Work to complete
From the material below, list every line containing "scene".

Data segment

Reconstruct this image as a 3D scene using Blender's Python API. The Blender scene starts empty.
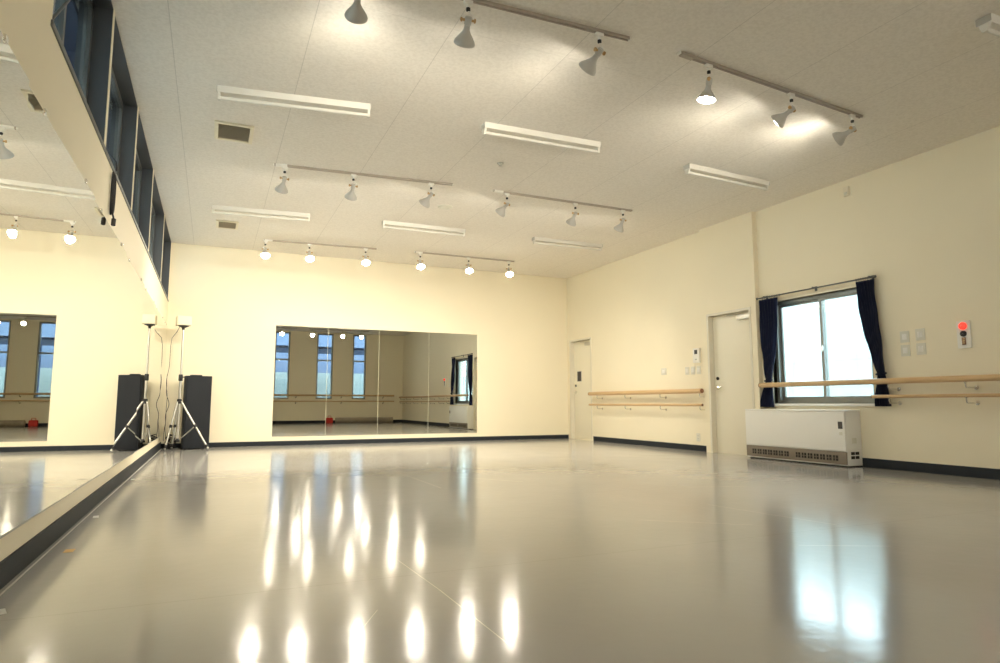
import bpy, bmesh, math, random
from mathutils import Vector, Matrix
random.seed(7)
S = bpy.context.scene
COL = S.collection
PI = math.pi
W, D, H, YB = 7.37, 11.517, 3.30, -1.05      # right wall, far wall, ceiling, back wall
V = Vector

# ------------------------------------------------------------------ materials
def mat(name, col, rough=.6, metal=0., emis=None, estr=0., bump=0., bscale=60., spec=.5, var=0., vscale=3., trans=0., ior=1.45, coat=0.):
    m = bpy.data.materials.new(name); m.use_nodes = True
    nt = m.node_tree; b = nt.nodes['Principled BSDF']
    b.inputs['Base Color'].default_value = (*col, 1)
    b.inputs['Roughness'].default_value = rough
    b.inputs['Metallic'].default_value = metal
    b.inputs['Specular IOR Level'].default_value = spec
    b.inputs['IOR'].default_value = ior
    b.inputs['Transmission Weight'].default_value = trans
    b.inputs['Coat Weight'].default_value = coat
    if emis:
        b.inputs['Emission Color'].default_value = (*emis, 1); b.inputs['Emission Strength'].default_value = estr
    tc = nt.nodes.new('ShaderNodeTexCoord')
    if var:
        n = nt.nodes.new('ShaderNodeTexNoise'); n.inputs['Scale'].default_value = vscale; n.inputs['Detail'].default_value = 4
        nt.links.new(tc.outputs['Object'], n.inputs['Vector'])
        mx = nt.nodes.new('ShaderNodeMix'); mx.data_type = 'RGBA'
        mx.inputs['A'].default_value = (*[c*(1-var) for c in col], 1)
        mx.inputs['B'].default_value = (*[min(1, c*(1+var)) for c in col], 1)
        nt.links.new(n.outputs['Fac'], mx.inputs['Factor']); nt.links.new(mx.outputs['Result'], b.inputs['Base Color'])
    if bump:
        n = nt.nodes.new('ShaderNodeTexNoise'); n.inputs['Scale'].default_value = bscale; n.inputs['Detail'].default_value = 3
        nt.links.new(tc.outputs['Object'], n.inputs['Vector'])
        bp = nt.nodes.new('ShaderNodeBump'); bp.inputs['Strength'].default_value = bump; bp.inputs['Distance'].default_value = .01
        nt.links.new(n.outputs['Fac'], bp.inputs['Height']); nt.links.new(bp.outputs['Normal'], b.inputs['Normal'])
    return m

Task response
Reconstruct this image as a 3D scene using Blender's Python API. The Blender scene starts empty.
S = bpy.context.scene